If that doesn't give you a warm, fuzzy, patriotic feeling I don't know what does. There is a 99% chance that the vehicle (this variant is known as a Cougar) in the picture survived the explosion. It's a mine-resistant ambush-protected vehicle, or MRAP. It's about as traditional of a solution to a tactical military problem as one will find. When the bad guys get bigger guns, upgrade your armor. The armor is now too heavy, so upgrade your suspension. The vehicle is now slow, get a bigger engine. It's a very incremental process, inching along while your opponent is also sharpening his tactics and tools. Oh, and they are horrendously expensive, difficult to maintain, and don't even fit down many streets or across some bridges.

I see a great deal of this in military ship design/building. Don't take any chances. Something that does just a little bit more but is far more expensive is preferable to something that is cheaper and almost performs as well, or is pricey and is going to be either an astronomical success or an utter failure. This mentality does make some sense when soldiers' lives are on the line, which was clearly the case when the U.S. rushed to buy MRAP's. But is it the best mindset to instill in your entire defense infrastructure? Play it safe, and don't ever worry about hitting a home run.

However, that is not the only solution. The British also have soldiers in Iraq, and in their area (which includes the urban hole of Basra), they specialized in precise raids with minimum firepower traded off for speed, speed, speed. This method is not guaranteed to be successful, but it points out that the closed-minded, single solution approach often embraced by the military and defense design establishment is faulty thinking. I watched a series of shock tests this week that brought that lesson home.

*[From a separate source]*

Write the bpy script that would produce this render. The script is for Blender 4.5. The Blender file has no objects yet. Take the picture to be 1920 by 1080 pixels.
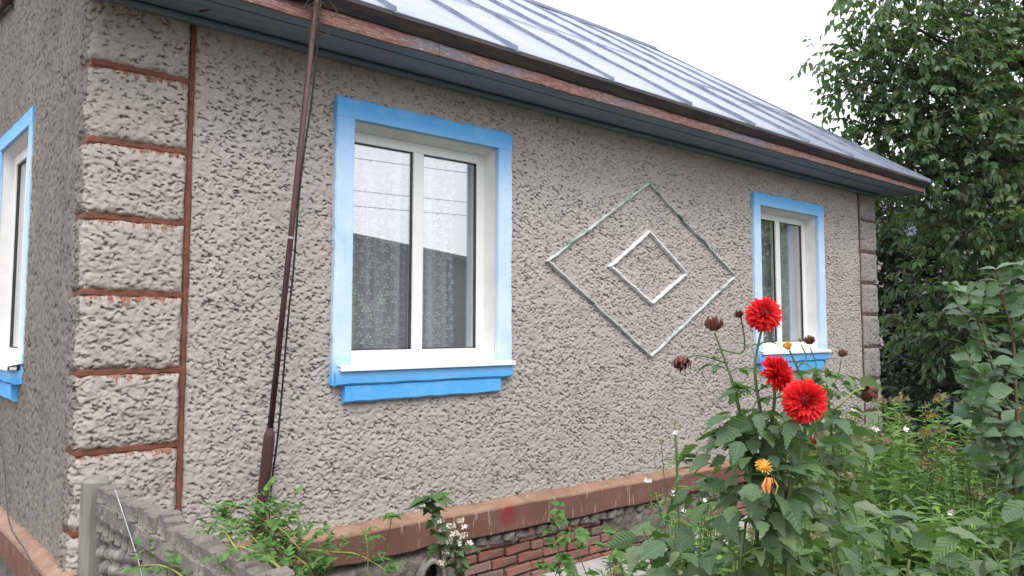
import bpy, math, random
import numpy as np
from mathutils import Matrix, Vector

scene = bpy.context.scene
COL = scene.collection
rng = np.random.default_rng(7)
random.seed(7)

# ------------------------------------------------------------------ camera
CAM = Vector((-1.0441,-4.5000,1.6000))
cR, cU, cF = Vector((0.746227, -0.665691, 0.000876)), Vector((-0.048969, -0.053581, 0.997362)), Vector((0.663888, 0.744301, 0.072581))
cam = bpy.data.cameras.new("camera")
cam.sensor_width = 36.0
cam.lens = 27.590
cam.shift_x, cam.shift_y = -0.00014, -0.01590
cam.clip_start, cam.clip_end = 0.05, 500
camo = bpy.data.objects.new("camera", cam)
COL.objects.link(camo)
m = Matrix((cR, cU, -cF)).transposed().to_4x4()
m.translation = CAM
camo.matrix_world = m
scene.camera = camo

# ------------------------------------------------------------------ world, sun, exposure
SUN_EL, SUN_AZ = math.radians(52), math.radians(205)      # azimuth clockwise from +Y
world = bpy.data.worlds.new("World")
scene.world = world
world.use_nodes = True
wn, wl = world.node_tree.nodes, world.node_tree.links
bg = wn["Background"]
sky = wn.new("ShaderNodeTexSky")
sky.sky_type = 'NISHITA'
sky.sun_disc = False
sky.sun_elevation = SUN_EL
sky.sun_rotation = SUN_AZ
sky.air_density, sky.dust_density, sky.ozone_density = 1.0, 4.0, 1.0
cloud = wn.new("ShaderNodeMixRGB")          # an even overcast layer over the clear sky
cloud.inputs[0].default_value = 0.86
cloud.inputs[2].default_value = (13.0, 13.2, 13.8, 1)
wl.new(sky.outputs[0], cloud.inputs[1])
wtc = wn.new("ShaderNodeTexCoord"); wsp = wn.new("ShaderNodeSeparateXYZ"); wl.new(wtc.outputs['Generated'], wsp.inputs[0])
wmr = wn.new("ShaderNodeMapRange"); wmr.inputs[1].default_value, wmr.inputs[2].default_value = 0.0, 1.0      # overcast sky: brighter overhead than at the horizon
wmr.inputs[3].default_value, wmr.inputs[4].default_value = 0.74, 1.38; wl.new(wsp.outputs[2], wmr.inputs[0])
wmu = wn.new("ShaderNodeMixRGB"); wmu.blend_type = 'MULTIPLY'; wmu.inputs[0].default_value = 1.0
wl.new(cloud.outputs[0], wmu.inputs[1]); wl.new(wmr.outputs[0], wmu.inputs[2]); wl.new(wmu.outputs[0], bg.inputs[0])
bg.inputs[1].default_value = 0.10
sd = bpy.data.lights.new("sun", 'SUN')
sd.energy = 0.9
sd.angle = math.radians(25)
sd.color = (1.0, 0.96, 0.9)
suno = bpy.data.objects.new("sun", sd)
COL.objects.link(suno)
sv = Vector((math.sin(SUN_AZ) * math.cos(SUN_EL), math.cos(SUN_AZ) * math.cos(SUN_EL), math.sin(SUN_EL)))
suno.rotation_euler = sv.to_track_quat('Z', 'Y').to_euler()
suno.location = (0, -10, 20)
vs = scene.view_settings
vs.view_transform, vs.look, vs.exposure, vs.gamma = 'Standard', 'None', 0.74, 1.0
vs.use_curve_mapping = False

GZ = -.34                                   # level of the flower bed
# ------------------------------------------------------------------ helpers
def put(o, label=None, cat=None, group=None, kind=None):
    if label: o["label"] = label
    if cat: o["category"] = cat
    if group: o["group"] = group
    if kind: o["kind"] = kind
    return o

def empty(name, loc=(0, 0, 0), label=None, cat=None, group=None):
    o = bpy.data.objects.new(name, None)
    o.empty_display_size = 0.1
    o.location = loc
    COL.objects.link(o)
    return put(o, label, cat, group)

def link(name, me, parent=None, mat=None):
    """object in world coordinates under a parent that is only translated"""
    o = bpy.data.objects.new(name, me)
    if mat is not None and not me.materials: me.materials.append(mat)
    COL.objects.link(o)
    if parent is not None:
        o.parent = parent
        o.matrix_parent_inverse = world_of(parent).inverted()
    return o

def world_of(o):
    m = o.matrix_basis.copy()
    if o.parent: m = world_of(o.parent) @ o.matrix_parent_inverse @ m
    return m

def raw(name, verts, faces, smooth=False):
    me = bpy.data.meshes.new(name)
    me.from_pydata([tuple(v) for v in verts], [], [tuple(f) for f in faces])
    me.update()
    if smooth: me.polygons.foreach_set("use_smooth", [True] * len(me.polygons))
    return me

def npmesh(name, V, F, smooth=True):
    """fast mesh from arrays, F is (n,k)"""
    me = bpy.data.meshes.new(name)
    n, k = F.shape
    me.vertices.add(len(V)); me.vertices.foreach_set("co", np.ascontiguousarray(V, np.float32).ravel())
    me.loops.add(n * k); me.loops.foreach_set("vertex_index", np.ascontiguousarray(F, np.int32).ravel())
    me.polygons.add(n)
    me.polygons.foreach_set("loop_start", np.arange(0, n * k, k, dtype=np.int32))
    try: me.polygons.foreach_set("loop_total", np.full(n, k, np.int32))
    except Exception: pass
    me.polygons.foreach_set("use_smooth", np.full(n, smooth))
    me.update(calc_edges=True)
    return me

class MB:
    def __init__(s): s.v, s.f = [], []
    def add(s, vs, fs):
        b = len(s.v); s.v += [tuple(v) for v in vs]; s.f += [tuple(b + i for i in f) for f in fs]
    def box(s, x0, x1, y0, y1, z0, z1, j=0.0, bev=0.0):
        q = lambda: random.uniform(-j, j)
        if bev <= 0:
            vs = [(x + q(), y + q(), z + q()) for z in (z0, z1) for y in (y0, y1) for x in (x0, x1)]
            s.add(vs, [(0, 2, 3, 1), (4, 5, 7, 6), (0, 1, 5, 4), (2, 6, 7, 3), (0, 4, 6, 2), (1, 3, 7, 5)])
        else:                                   # every edge chamfered: 24 verts
            P = {}
            vs = []
            for ix, x in enumerate((x0, x1)):
                for iy, y in enumerate((y0, y1)):
                    for iz, z in enumerate((z0, z1)):
                        dx, dy, dz = (1 - 2 * ix) * bev, (1 - 2 * iy) * bev, (1 - 2 * iz) * bev
                        o = (q(), q(), q())
                        for a, off in (('x', (0, dy, dz)), ('y', (dx, 0, dz)), ('z', (dx, dy, 0))):
                            P[(ix, iy, iz, a)] = len(vs)
                            vs.append((x + off[0] + o[0], y + off[1] + o[1], z + off[2] + o[2]))
            fs = []
            for a, e in (('x', lambda i, j, k: (i, j, k)), ('y', lambda i, j, k: (j, i, k)), ('z', lambda i, j, k: (j, k, i))):
                for i in (0, 1):
                    fs.append([P[e(i, j, k) + (a,)] for j, k in ((0, 0), (1, 0), (1, 1), (0, 1))])
            for j in (0, 1):
                for k in (0, 1):
                    fs.append([P[(0, j, k, 'y')], P[(1, j, k, 'y')], P[(1, j, k, 'z')], P[(0, j, k, 'z')]])
                    fs.append([P[(j, 0, k, 'x')], P[(j, 1, k, 'x')], P[(j, 1, k, 'z')], P[(j, 0, k, 'z')]])
                    fs.append([P[(j, k, 0, 'x')], P[(j, k, 1, 'x')], P[(j, k, 1, 'y')], P[(j, k, 0, 'y')]])
            for i in (0, 1):
                for j in (0, 1):
                    for k in (0, 1):
                        fs.append([P[(i, j, k, a)] for a in 'xyz'])
            s.add(vs, fs)
    def tube(s, pts, rad, n=8, cap=True):
        pts = [Vector(p) for p in pts]
        if not hasattr(rad, '__len__'): rad = [rad] * len(pts)
        rings = []
        up = None
        for i, p in enumerate(pts):
            d = (pts[min(i + 1, len(pts) - 1)] - pts[max(i - 1, 0)])
            d = d.normalized() if d.length > 1e-9 else Vector((0, 0, 1))
            if up is None: up = d.orthogonal().normalized()
            up = (up - d * up.dot(d)); up = up.normalized() if up.length > 1e-6 else d.orthogonal().normalized()
            w = d.cross(up)
            rings.append([p + (up * math.cos(2 * math.pi * k / n) + w * math.sin(2 * math.pi * k / n)) * rad[i] for k in range(n)])
        vs = [v for r in rings for v in r]
        fs = [(i * n + k, i * n + (k + 1) % n, (i + 1) * n + (k + 1) % n, (i + 1) * n + k) for i in range(len(pts) - 1) for k in range(n)]
        if cap: fs += [tuple(range(n))[::-1], tuple((len(pts) - 1) * n + k for k in range(n))]
        s.add(vs, fs)
    def xform(s, M): s.v = [tuple(M @ Vector(v)) for v in s.v]; return s
    def build(s, name, mat, parent=None, smooth=False):
        me = raw(name, s.v, s.f, smooth)
        return link(name, me, parent, mat)

def box(name, mat, parent, *a, **k):
    b = MB(); b.box(*a, **k); return b.build(name, mat, parent)

def vnoise(x, y, seed=0, octaves=3):
    """value noise, vectorised, range about -1..1"""
    r = np.random.default_rng(seed)
    T = r.uniform(-1, 1, (64, 64))
    out = np.zeros(np.broadcast(x, y).shape); a = 1.0; t = 0
    for o in range(octaves):
        xf, yf = x * 2 ** o + 13.7 * o, y * 2 ** o + 5.1 * o
        xi, yi = np.floor(xf).astype(int), np.floor(yf).astype(int)
        u, v = xf - xi, yf - yi
        u = u * u * (3 - 2 * u); v = v * v * (3 - 2 * v)
        g = lambda i, j: T[i % 64, j % 64]
        out += a * ((g(xi, yi) * (1 - u) + g(xi + 1, yi) * u) * (1 - v) + (g(xi, yi + 1) * (1 - u) + g(xi + 1, yi + 1) * u) * v)
        t += a; a *= .5
    return out / t

def curve3(pts, n):
    """Catmull-Rom resample"""
    P = [Vector(p) for p in pts]
    if len(P) == 2: return [P[0].lerp(P[1], i / n) for i in range(n + 1)]
    P = [P[0] * 2 - P[1]] + P + [P[-1] * 2 - P[-2]]
    out = []; seg = len(P) - 3
    for i in range(n + 1):
        t = i / n * seg; k = min(int(t), seg - 1); t -= k
        a, b, c, d = P[k:k + 4]
        out.append(0.5 * (2 * b + (c - a) * t + (2 * a - 5 * b + 4 * c - d) * t * t + (3 * b - a - 3 * c + d) * t ** 3))
    return out

# ------------------------------------------------------------------ materials
def lin(c): return (c[0], c[1], c[2], 1)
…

It's amazing what a 3000 pound hammer dropped onto a spring loaded fixture can prove. At hand was the question of whether a lightweight, flexible linkage could stop a tremendous load (momentarily up to 15 tons or so) at one end while being held in place by... a 3/8" roller assembly. It survived! How? The heretical use of materials the Navy often holds in disdain (titanium, precipitation hardened stainless steels...) and a willingness to take a little bit of a risk. I had the good fortune of working with the man who conceived of this and numerous other ingenious contraptions. Most involved intentionally stretching a linkage to make it work, and running numerous linkages off a single actuator, and other Swiss-watch mechanisms that others dismissed as "claptrap". Some of the designs even broke, or seized in place, or rusted away in seawater. But none failed so badly that the design couldn't be fixed, and the savings in space, money, and infrastructure compared to more traditional concepts were substantial. In the end, this particular invention of his passed the shock test and operated just fine when the dust settled. A few washers were bent, but what's a little stretching between friends?

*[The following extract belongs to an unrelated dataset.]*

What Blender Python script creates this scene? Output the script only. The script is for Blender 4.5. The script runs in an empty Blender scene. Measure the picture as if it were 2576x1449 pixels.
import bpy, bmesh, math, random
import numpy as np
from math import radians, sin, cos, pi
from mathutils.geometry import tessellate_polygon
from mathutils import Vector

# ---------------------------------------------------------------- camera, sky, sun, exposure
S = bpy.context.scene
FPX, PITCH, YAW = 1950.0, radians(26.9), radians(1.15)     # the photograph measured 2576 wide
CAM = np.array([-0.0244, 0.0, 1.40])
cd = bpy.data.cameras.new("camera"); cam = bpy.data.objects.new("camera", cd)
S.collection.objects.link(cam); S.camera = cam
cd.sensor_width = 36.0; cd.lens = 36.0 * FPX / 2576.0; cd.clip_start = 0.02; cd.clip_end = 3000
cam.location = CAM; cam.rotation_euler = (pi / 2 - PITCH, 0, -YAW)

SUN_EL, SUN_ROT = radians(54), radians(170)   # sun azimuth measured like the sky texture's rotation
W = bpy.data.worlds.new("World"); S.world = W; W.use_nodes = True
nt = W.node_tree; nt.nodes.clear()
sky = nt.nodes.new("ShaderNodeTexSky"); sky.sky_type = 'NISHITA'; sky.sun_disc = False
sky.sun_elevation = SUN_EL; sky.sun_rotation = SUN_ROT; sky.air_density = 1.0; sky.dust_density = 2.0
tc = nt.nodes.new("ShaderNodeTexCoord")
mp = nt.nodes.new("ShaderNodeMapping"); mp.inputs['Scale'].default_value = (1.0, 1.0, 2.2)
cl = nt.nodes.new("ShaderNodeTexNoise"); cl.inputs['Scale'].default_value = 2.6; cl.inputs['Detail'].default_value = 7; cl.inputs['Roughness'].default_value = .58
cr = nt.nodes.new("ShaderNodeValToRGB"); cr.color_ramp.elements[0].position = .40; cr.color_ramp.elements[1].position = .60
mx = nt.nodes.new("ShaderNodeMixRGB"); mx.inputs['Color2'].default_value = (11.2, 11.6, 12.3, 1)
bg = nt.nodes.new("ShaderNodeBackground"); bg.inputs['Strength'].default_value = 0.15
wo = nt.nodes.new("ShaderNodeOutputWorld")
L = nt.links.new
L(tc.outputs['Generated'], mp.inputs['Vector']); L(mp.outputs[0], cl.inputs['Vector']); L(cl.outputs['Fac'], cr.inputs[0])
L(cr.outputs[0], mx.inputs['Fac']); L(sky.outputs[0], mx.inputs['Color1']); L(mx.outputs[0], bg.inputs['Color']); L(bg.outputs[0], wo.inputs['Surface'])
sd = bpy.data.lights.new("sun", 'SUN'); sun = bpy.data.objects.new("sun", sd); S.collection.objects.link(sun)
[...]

It took the absolute mental saturation of gizmos, widgets, and mechanisms for a man to have the vision to create machines like this on a blank sheet of paper. It took the experience of working with his own hands on boats and cars and many hours of applied engineering analysis to know when intuition mattered more than numbers, and when something would just stretch or crack clean through. It took the guts for him to stand before critics and present his vision to others and overcome their stubborn resistance and fear of failure. And it took him being correct time and again before he was trusted with the reigns of multi-million dollar designs and given the chance to prove his mettle. His mind was agile, unbound by convention, and stubbornly entrenched when the Dork-meter was pegged. This is the sort of mind it takes to produce a Pookie, not an MRAP.